Со стороны Наполеона на «верного» министра полиции как из рога изобилия продолжают сыпаться нагоняи. Частенько Фуше получает обидные щелчки, иногда лично от императора, иногда через третьих лиц, например архиканцлера империи Камбасереса. «За последние две недели, — пишет Наполеон Фуше 5 ноября 1807 г., — вы не совершили ничего, кроме глупостей; настало время положить им предел и прекратить вмешиваться, прямо или косвенно, в дела, которые вас не касаются. Такова моя воля. Наполеон»{470}
. 24 марта 1808 г. из Сен-Клу на имя министра полиции приходит письмо, в котором есть такие строки: «Небрежность, которую вы вносите в дело надзора за газетами, в эту столь важную часть ваших обязанностей, заставляет меня закрыть «Le Publiciste». Это сделает (многих) несчастными, и вы будете тому причиной. Если вы назначили редактора, то вы и должны его направлять.

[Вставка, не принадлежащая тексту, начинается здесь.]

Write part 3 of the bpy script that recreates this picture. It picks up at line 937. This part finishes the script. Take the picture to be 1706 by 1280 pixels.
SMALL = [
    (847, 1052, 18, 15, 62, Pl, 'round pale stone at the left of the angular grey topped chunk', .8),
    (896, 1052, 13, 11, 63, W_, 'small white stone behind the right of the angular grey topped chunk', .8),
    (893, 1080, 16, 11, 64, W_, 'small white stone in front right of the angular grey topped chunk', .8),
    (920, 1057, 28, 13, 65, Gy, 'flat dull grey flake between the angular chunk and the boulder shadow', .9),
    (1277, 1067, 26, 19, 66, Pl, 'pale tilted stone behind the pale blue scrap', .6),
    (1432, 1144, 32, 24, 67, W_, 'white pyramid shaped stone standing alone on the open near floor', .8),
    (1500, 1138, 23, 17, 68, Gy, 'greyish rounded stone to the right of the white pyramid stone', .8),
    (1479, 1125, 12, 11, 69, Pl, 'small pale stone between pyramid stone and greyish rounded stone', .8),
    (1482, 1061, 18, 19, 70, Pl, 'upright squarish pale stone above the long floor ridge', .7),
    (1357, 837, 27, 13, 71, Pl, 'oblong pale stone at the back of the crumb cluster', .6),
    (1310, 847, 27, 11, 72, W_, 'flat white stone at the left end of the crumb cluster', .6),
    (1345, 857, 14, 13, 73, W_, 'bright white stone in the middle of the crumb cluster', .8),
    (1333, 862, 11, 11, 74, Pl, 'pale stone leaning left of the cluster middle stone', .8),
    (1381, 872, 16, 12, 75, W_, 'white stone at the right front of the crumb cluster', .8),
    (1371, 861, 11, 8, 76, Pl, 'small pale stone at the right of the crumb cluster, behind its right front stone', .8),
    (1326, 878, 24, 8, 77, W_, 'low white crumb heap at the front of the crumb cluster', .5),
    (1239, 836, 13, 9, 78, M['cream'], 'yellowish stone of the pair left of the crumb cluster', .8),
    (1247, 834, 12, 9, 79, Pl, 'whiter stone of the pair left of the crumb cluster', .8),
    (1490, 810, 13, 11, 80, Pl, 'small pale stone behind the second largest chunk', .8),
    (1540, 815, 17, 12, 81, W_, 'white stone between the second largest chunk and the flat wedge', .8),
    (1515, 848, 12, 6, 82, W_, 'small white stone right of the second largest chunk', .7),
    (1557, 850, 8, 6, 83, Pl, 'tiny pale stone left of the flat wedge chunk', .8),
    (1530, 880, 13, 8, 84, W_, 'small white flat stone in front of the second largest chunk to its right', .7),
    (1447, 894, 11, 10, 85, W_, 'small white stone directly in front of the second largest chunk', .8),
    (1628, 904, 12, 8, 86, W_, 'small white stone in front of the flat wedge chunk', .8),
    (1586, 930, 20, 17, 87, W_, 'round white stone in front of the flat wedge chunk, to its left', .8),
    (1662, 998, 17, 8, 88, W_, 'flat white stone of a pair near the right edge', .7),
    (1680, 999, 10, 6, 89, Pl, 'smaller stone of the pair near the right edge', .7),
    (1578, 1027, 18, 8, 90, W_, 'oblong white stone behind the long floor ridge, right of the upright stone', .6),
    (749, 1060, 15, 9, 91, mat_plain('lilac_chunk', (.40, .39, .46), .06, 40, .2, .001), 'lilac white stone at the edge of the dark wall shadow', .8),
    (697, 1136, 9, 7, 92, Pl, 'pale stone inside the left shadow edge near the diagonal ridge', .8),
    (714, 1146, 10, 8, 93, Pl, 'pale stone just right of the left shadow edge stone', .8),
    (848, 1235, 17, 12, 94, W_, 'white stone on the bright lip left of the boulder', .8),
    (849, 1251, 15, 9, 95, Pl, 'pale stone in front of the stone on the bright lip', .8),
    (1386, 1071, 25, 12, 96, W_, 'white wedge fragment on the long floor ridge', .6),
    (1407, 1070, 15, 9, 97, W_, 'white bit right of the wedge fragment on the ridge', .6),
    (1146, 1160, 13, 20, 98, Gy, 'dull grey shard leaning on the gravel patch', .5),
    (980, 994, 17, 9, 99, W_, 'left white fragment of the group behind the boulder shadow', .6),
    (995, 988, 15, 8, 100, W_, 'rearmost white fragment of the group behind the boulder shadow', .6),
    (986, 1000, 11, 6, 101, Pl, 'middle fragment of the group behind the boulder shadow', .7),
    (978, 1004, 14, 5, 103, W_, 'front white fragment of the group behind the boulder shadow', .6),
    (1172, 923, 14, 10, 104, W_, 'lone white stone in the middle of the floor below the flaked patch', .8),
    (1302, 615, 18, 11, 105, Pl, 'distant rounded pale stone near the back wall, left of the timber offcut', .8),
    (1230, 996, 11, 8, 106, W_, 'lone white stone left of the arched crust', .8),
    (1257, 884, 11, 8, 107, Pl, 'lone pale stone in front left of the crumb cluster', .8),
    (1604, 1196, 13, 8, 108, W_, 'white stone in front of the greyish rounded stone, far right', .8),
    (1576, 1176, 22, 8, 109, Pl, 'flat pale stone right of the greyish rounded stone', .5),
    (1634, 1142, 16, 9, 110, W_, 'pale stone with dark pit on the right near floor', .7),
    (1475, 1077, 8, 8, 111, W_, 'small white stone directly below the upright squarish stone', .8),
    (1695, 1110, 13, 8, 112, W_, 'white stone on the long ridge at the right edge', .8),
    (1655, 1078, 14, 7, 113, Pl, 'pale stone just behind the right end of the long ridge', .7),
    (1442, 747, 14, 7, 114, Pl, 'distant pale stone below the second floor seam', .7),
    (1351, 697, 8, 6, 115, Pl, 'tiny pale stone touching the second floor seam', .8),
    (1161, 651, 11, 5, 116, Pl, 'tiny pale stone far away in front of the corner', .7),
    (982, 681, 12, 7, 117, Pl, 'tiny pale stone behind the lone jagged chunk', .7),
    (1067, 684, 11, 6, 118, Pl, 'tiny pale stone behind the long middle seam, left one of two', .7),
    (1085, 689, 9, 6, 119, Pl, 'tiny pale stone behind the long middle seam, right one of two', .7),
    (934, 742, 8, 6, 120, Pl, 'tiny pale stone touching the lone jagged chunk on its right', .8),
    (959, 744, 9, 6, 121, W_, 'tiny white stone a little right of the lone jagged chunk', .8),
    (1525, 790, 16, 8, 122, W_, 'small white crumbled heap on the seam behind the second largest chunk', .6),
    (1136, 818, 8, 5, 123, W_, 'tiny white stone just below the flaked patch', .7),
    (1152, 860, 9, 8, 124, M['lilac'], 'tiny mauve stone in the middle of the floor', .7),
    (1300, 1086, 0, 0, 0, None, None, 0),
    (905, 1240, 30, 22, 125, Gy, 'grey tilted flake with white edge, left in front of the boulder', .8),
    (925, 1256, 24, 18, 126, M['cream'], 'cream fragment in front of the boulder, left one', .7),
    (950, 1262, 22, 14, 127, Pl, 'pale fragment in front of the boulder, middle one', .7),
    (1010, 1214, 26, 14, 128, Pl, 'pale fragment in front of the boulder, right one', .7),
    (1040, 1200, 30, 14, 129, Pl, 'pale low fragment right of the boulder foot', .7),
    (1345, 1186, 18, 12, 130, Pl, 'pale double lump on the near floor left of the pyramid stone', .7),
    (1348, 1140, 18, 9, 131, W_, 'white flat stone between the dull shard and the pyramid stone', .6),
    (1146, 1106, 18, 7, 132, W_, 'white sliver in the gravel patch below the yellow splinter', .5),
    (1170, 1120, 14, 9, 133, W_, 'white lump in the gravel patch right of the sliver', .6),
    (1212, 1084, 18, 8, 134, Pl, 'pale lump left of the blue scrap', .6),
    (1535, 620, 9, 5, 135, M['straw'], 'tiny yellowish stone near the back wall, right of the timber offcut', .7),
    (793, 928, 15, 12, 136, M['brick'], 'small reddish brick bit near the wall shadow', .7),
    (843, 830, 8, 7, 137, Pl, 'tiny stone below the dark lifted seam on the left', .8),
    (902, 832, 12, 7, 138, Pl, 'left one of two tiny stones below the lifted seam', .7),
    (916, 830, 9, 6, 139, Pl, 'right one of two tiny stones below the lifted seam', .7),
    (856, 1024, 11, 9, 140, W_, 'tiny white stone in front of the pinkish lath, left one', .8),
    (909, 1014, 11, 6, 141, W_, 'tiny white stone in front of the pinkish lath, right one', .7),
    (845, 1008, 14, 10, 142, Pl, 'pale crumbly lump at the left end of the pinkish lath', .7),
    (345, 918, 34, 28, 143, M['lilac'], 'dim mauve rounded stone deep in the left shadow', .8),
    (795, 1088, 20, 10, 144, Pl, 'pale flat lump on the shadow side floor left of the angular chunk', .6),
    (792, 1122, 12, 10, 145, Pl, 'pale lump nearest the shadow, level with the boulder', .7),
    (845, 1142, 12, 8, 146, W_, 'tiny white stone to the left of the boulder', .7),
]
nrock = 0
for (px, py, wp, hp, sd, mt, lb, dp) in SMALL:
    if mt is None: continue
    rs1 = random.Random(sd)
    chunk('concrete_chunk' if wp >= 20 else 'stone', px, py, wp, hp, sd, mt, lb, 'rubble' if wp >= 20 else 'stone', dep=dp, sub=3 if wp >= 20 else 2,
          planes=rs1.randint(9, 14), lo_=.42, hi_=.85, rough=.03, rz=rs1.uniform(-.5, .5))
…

Вы пошлете копию моего декрета другим газетам и скажете им, что я закрыл этот орган за то, что он обнаруживал английские чувства… Вы дадите новые инструкции «Journal de l’Empire» и «Gazette de France», вы уведомите их, что если они не хотят быть закрытыми, то они должны избегать всего, что противно славе французской армии и клонится к оклеветанию Франции и ухаживанию за иностранцами». Комментируя это письмо императора своему министру полиции, Е. В. Тарле писал: «Беспощадный и придирчивый сыщик Фуше оказывался в глазах Наполеона излишне либеральным блюстителем прав печати»{471}.Важной недоработкой министра полиции Наполеон считает то, что, невзирая на блеск имперского могущества, парижане, как и прежде, смеют насмешничать. «В городе, — вспоминает современница, — распространялись остроты и каламбуры: их сообщали в армию; раздраженный император делал строгие выговоры министру полиции за плохое наблюдение; этот последний отвечал в духе какого-то снисходительного либерализма, что нужно оставить праздным людям эту забаву. Однако если министр полиции узнавал, что в каком-нибудь из парижских салонов велись насмешливые или проникнутые недоброжелательством разговоры, он немедленно вызывал к себе хозяина или хозяйку салона и предупреждал их, советуя им внимательнее наблюдать за собравшимся у них обществом, и они уходили от него в смутной тревоге…»{472}
.Наполеон «заботливо» ставит Фуше на место. «Фуше, — сказал он однажды, — одержим желанием быть моим наставником… но так как я никогда ничего ему не сообщаю, — продолжил император, — то он не знает, что предпринять и, конечно… попадает впросак»{473}
. Зная, сколь неприятны для Фуше любые упоминания о его «революционном» прошлом, Наполеон не может отказать себе в удовольствии напомнить ему об этом. Однажды Наполеон, раздраженный чем-то, захотел его уязвить и показать, что хорошо помнит все превращения своего министра. «Ведь вы голосовали за казнь Людовика XVI!» — сказал он ему внезапно. «Совершенно верно! — ответил Фуше, низко, в пояс, по своему обыкновению, кланяясь императору. — Ведь это была первая услуга, которую мне привелось оказать вашему величеству». Это был глубоко значительный диалог: Фуше напоминал императору, что карьера их обоих — революционного происхождения, хотя и построена на том, что один из них, заняв вакантный престол Людовика XVI, задушил революцию, а другой усердно помогал ему это сделать»{474}.